Southern African Odyssey

Southern African Odyssey

Posted by Sam Hopkins on 6th Dec 2013

As we mentioned on our Facebook page, our Managing Director Michael and Sales Consultant Hannah have just returned back from two weeks of seeing many of our projects out in Southern Africa, and by the sounds of it they had an amazing time – the rest of us are pretty jealous! Here follows their itinerary and a selection of photos from the various projects they visited.

After an 11 hour flight, a stopover in Johannesburg, and a connecting flight to Windhoek, they both took the 45 minute transfer to the Namibia Wildlife Sanctuary where they were able to get involved in a whole host of activities. This included caracal walks, carnivore feeds (of lions, cheetahs and leopards), patrols of the enclosure fence, a visit of the 'clever cubs' daycare and even a walk with the resident baby baboons! Here are a few words from Hannah with regards to the project:

"I had many highlights on the trip, but being able to walk with the baby baboons at the Namibia Wildlife Sanctuary was one of my favourites – they're so cute and mischievous!"

What's more, both Hannah and Michael were able to visit the Carnivore Conservation and Research Project – about four and a half hours south of the Sanctuary and another one of its project sites. Flying there provided the perfect vantage point from which to view the 40,000 hectare expanse of arid shrubland and deserted mountains which make up the site.


Key research of cheetahs and leopards takes place here via camera traps, which help to track the animals' movements and behavioural patterns. Many of the site's carnivores are rehabilitated and subsequently released, usually animals which had been injured or threatened by farmers trying to protect their livestock. By tracking them, the project team is able to assess their movements, which will help to prevent the carnivores straying onto farmland again, thus reducing human – animal conflict.

The work being done here is vital in the conservation of this magnificent species, and so far has proven greatly successful. To date, over 80 cheetahs, 30 leopards, and 15 brown hyena (the rarest type of hyena) have been released around various sites in Namibia.

Following their trip to Namibia, Michael and Hannah flew to our Victoria Falls Conservation Project in Victoria Falls, Zimbabwe. As one of our newest projects, they were excited to see what would be in store for them! After a bit of a queue at the airport to get their Zimbabwean visa, they were met by Brenda – one of the lovely project facilitators.

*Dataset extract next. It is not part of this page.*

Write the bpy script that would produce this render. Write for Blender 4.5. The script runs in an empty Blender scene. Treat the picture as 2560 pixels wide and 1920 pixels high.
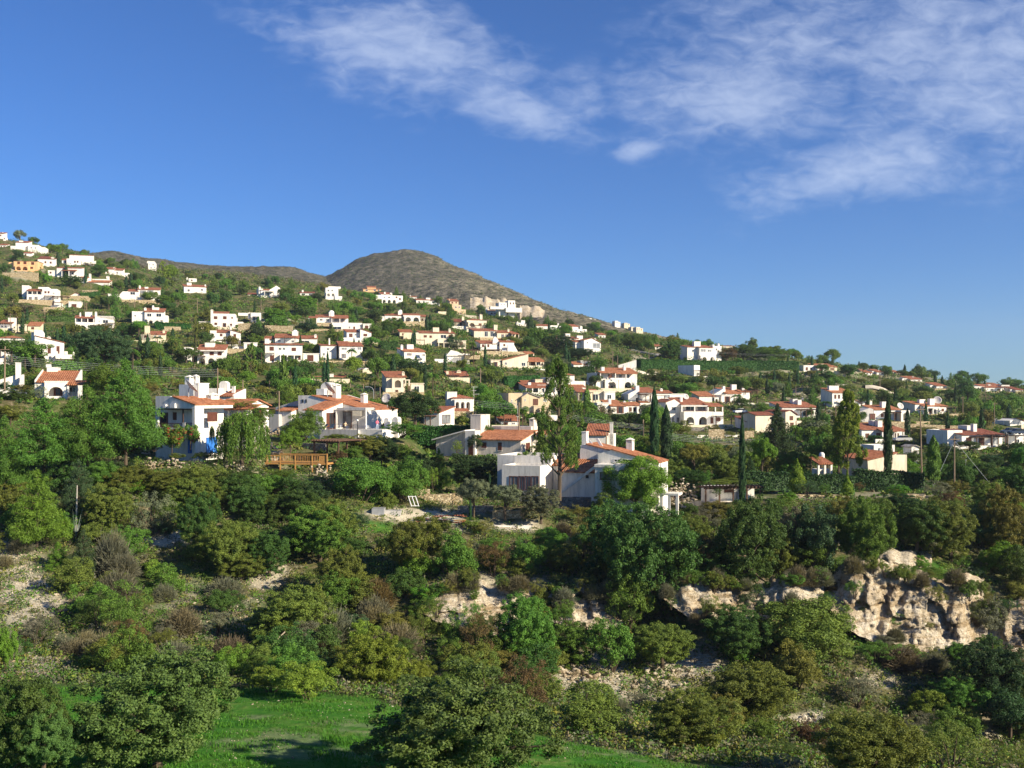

During their time at the project site, they were able to get involved in a wide array of activities articularly with regard to habitat preservation.

These included elephant and rhino identification, tree protection from (mischievous!) elephants, road and fence maintenance, a visit to the local school on site, and alien plant removal. Here are a few words from Michael with regards to his time at the project:

"It was great to get out of the office and have a thorough look at our projects in Namibia, Zimbabwe and South Africa. A particular highlight for me was seeing critically endangered black rhinos at our Victoria Falls Conservation Project in Zimbabwe. It was such a privilege to see them in the wild, and seeing the work that Brenda, Peter and their team were doing really emphasised just how important these projects are for wildlife conservation and habitat preservation".

It certainly sounds like an excellent project! Following on from their quick stopover at the project and the falls themselves, Michael and Hannah hopped back on to a plane and flew to the tiny airport of Phallaboara in the Limpopo district of South Africa. They were here to visit 'The Great Lion Project', located on the massive Selati Game Reserve – a non-commercial wilderness area solely designated to the conservation of wildlife and the environment and to get a taste of volunteering with wild lions and volunteering in South Africa as a whole. Though they only had a day here, Michael and Hannah were able to go on two game drives, where they were able to track the resident pride of lions and log their whereabouts, as well as talk to the other volunteers about the other activities on offer here. One of the project's signature attractions lies in its rhino tracking, where one volunteer heads out with one member of staff for the whole day to track the resident rhinos: all via quad bike! As if it needed any more excitement!

For the last leg of their Southern African tour, Michael and Hannah headed to the 'Askari Wilderness Conservation Project', located near the town of Hoedspruit. Askari lies in 25,000 hectares of untamed beauty which used to be owned by local cattle farm owners. Here volunteers are heavily involved in trying to return the land back to nature, and like with the project in Victoria Falls, much of the work is reserve, habitat and research based. Acting almost as pseudo-staff, volunteers really count to the project, and facilitators Katie and Joe really help them to feel an essential part of the team! What's more, Askari offers the chance to tick off all of the 'Big 5' – surely on everyone's tick-list!